» **Set exercise**
Your job is to retype all of the data word for word, leaving every image out.

» **Supplied information**
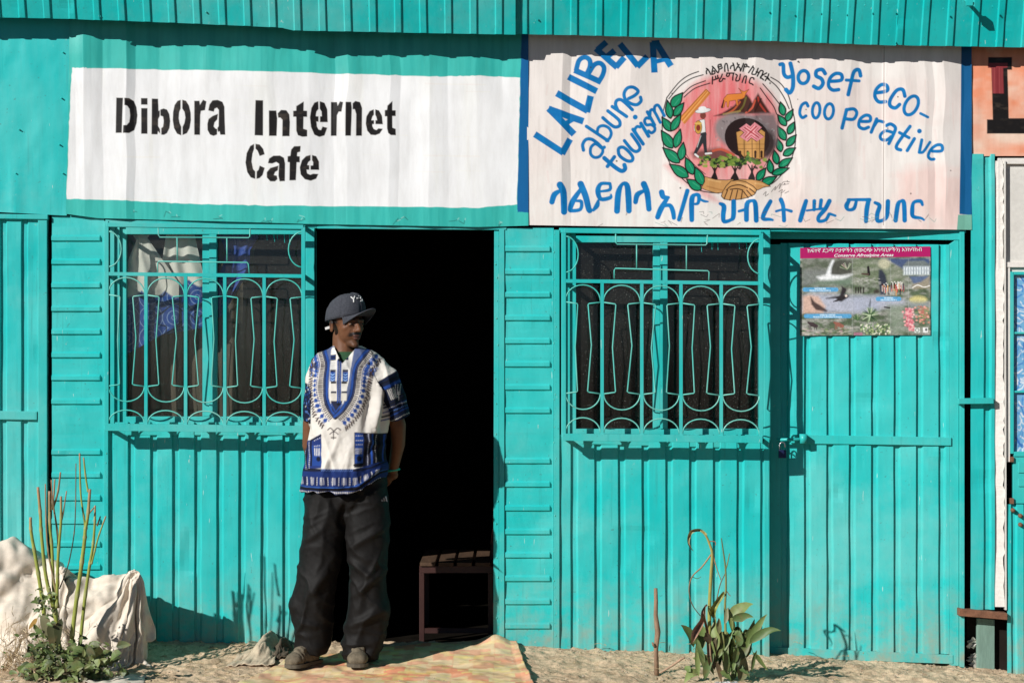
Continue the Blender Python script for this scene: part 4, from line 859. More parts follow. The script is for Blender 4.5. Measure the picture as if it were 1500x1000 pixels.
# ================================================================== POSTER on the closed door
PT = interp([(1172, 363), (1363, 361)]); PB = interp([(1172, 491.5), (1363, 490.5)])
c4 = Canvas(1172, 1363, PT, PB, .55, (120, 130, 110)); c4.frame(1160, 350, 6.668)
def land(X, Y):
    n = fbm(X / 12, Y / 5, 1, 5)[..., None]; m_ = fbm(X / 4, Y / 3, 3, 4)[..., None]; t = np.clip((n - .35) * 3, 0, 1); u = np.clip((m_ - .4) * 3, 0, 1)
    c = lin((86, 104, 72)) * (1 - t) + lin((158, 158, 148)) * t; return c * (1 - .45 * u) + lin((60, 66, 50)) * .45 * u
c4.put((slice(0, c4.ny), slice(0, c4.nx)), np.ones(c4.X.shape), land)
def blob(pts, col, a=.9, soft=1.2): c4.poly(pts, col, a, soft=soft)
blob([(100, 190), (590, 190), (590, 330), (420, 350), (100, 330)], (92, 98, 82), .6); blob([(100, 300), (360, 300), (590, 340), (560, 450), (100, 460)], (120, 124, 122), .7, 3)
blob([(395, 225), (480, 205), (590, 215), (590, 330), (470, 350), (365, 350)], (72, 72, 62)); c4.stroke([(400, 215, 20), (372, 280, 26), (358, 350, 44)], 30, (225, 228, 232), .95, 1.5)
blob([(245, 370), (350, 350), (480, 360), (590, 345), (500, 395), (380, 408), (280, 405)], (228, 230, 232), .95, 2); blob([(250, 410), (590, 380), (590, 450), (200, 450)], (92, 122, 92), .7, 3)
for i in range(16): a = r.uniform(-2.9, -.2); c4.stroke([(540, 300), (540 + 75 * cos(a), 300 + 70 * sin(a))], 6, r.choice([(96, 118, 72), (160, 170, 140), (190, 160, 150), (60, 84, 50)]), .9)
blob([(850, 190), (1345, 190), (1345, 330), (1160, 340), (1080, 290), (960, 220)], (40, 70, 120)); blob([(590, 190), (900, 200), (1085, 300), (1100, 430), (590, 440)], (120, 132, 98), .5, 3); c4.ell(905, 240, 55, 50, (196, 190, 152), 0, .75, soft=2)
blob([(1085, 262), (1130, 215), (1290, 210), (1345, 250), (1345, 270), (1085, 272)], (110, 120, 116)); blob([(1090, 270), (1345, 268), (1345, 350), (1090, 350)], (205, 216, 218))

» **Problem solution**
Continue the Blender Python script for this scene: part 4, from line 859. More parts follow. The script is for Blender 4.5. Measure the picture as if it were 1500x1000 pixels.
# ================================================================== POSTER on the closed door
PT = interp([(1172, 363), (1363, 361)]); PB = interp([(1172, 491.5), (1363, 490.5)])
c4 = Canvas(1172, 1363, PT, PB, .55, (120, 130, 110)); c4.frame(1160, 350, 6.668)
def land(X, Y):
    n = fbm(X / 12, Y / 5, 1, 5)[..., None]; m_ = fbm(X / 4, Y / 3, 3, 4)[..., None]; t = np.clip((n - .35) * 3, 0, 1); u = np.clip((m_ - .4) * 3, 0, 1)
    c = lin((86, 104, 72)) * (1 - t) + lin((158, 158, 148)) * t; return c * (1 - .45 * u) + lin((60, 66, 50)) * .45 * u
c4.put((slice(0, c4.ny), slice(0, c4.nx)), np.ones(c4.X.shape), land)
def blob(pts, col, a=.9, soft=1.2): c4.poly(pts, col, a, soft=soft)
blob([(100, 190), (590, 190), (590, 330), (420, 350), (100, 330)], (92, 98, 82), .6); blob([(100, 300), (360, 300), (590, 340), (560, 450), (100, 460)], (120, 124, 122), .7, 3)
blob([(395, 225), (480, 205), (590, 215), (590, 330), (470, 350), (365, 350)], (72, 72, 62)); c4.stroke([(400, 215, 20), (372, 280, 26), (358, 350, 44)], 30, (225, 228, 232), .95, 1.5)
blob([(245, 370), (350, 350), (480, 360), (590, 345), (500, 395), (380, 408), (280, 405)], (228, 230, 232), .95, 2); blob([(250, 410), (590, 380), (590, 450), (200, 450)], (92, 122, 92), .7, 3)
for i in range(16): a = r.uniform(-2.9, -.2); c4.stroke([(540, 300), (540 + 75 * cos(a), 300 + 70 * sin(a))], 6, r.choice([(96, 118, 72), (160, 170, 140), (190, 160, 150), (60, 84, 50)]), .9)
blob([(850, 190), (1345, 190), (1345, 330), (1160, 340), (1080, 290), (960, 220)], (40, 70, 120)); blob([(590, 190), (900, 200), (1085, 300), (1100, 430), (590, 440)], (120, 132, 98), .5, 3); c4.ell(905, 240, 55, 50, (196, 190, 152), 0, .75, soft=2)
blob([(1085, 262), (1130, 215), (1290, 210), (1345, 250), (1345, 270), (1085, 272)], (110, 120, 116)); blob([(1090, 270), (1345, 268), (1345, 350), (1090, 350)], (205, 216, 218))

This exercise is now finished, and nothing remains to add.